Literary Device: Metaphor
Taylor Swift opens Sparks Fly with a metaphor comparing the object of her desire to a rainstorm and herself to a house of cards:
The way you move is like a full on rainstorm
And I’m a house of cards
He is forceful and dangerous, while she is barely holding together. The surface implication is that contact between the two of them would shatter her. Upon closer inspection, however, a rainstorm has more nuanced connotations in a Taylor Swift song. Throughout her oeuvre, rain is sometimes sad and destructive, but it is sometimes cleansing or arousing. The ambiguity of this metaphor plays into the central theme of the song.
Analysis:
Sparks Fly revisits a theme from Teardrops on my Guitar: Swift’s dysfunction around her crush. In the first verse of Sparks Fly, she states “You’re the kind of reckless that should send me running / But I kinda know that I won’t get far.” Swift’s legs are unable to run!
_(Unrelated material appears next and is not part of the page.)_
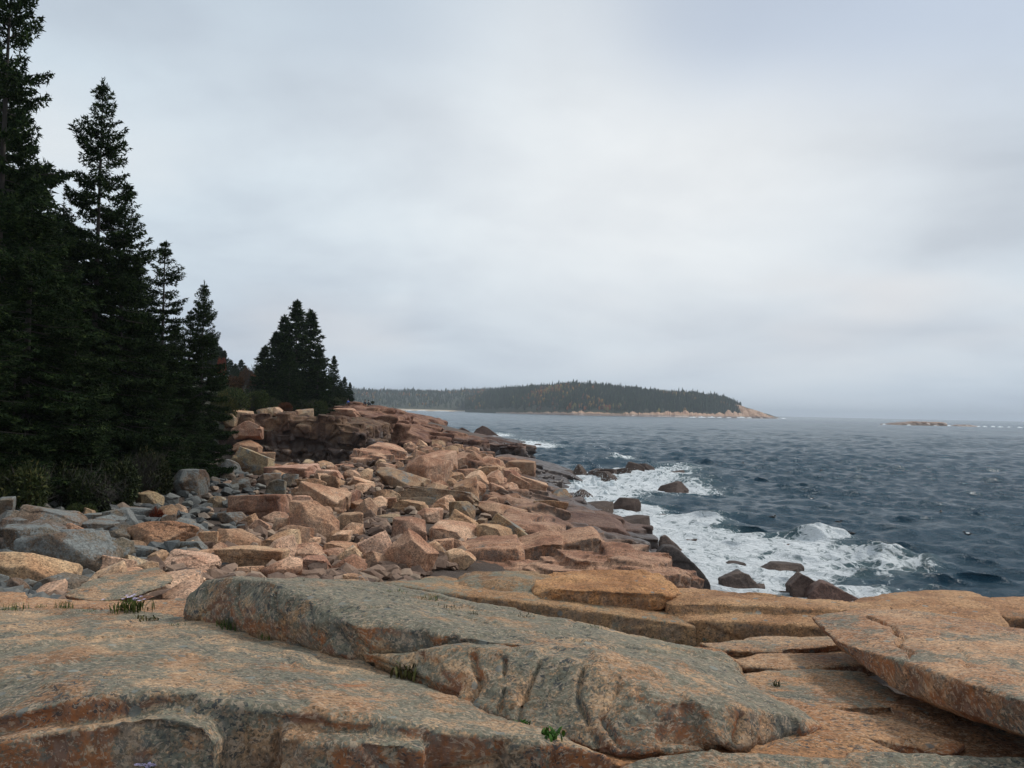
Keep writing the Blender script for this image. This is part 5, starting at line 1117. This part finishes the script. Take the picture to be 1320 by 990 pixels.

In the second verse, her “mind forgets to remind me / that you’re a bad idea.” While her mind knows he is a bad idea, it is unable to communicate that thought to… itself. Finally, when Taylor sees “sparks fly, whenever you smile” her eyes are seeing something that is not actually there.
In Teardrops on my Guitar, Taylor Swift was deeply distressed by the bodily dysfunction brought upon by desire. Young Swift couldn’t see, couldn’t breathe, and couldn’t walk, and the result was teardrops on her guitar. In Speak Now, Swift has come to enjoy the very same sensation. She cannot run and her vision is distorted, but instead of teardrops she produces a fantasy about kissing in the rain. Indeed, Swift leans into the discomfort and even asks for more: “give me something that’ll haunt me when you’re not around.”
In addition to the rainstorm in the open metaphor, Swift associates her crush with two other phenomena that are both beautiful and dangerous: sparks and fireworks. Like a rainstorm, sparks and fireworks can be a source of destruction, a beautiful spectacle, or both at the same time. Likewise, Swift has come to see desire as something that is not merely destructive, but fun.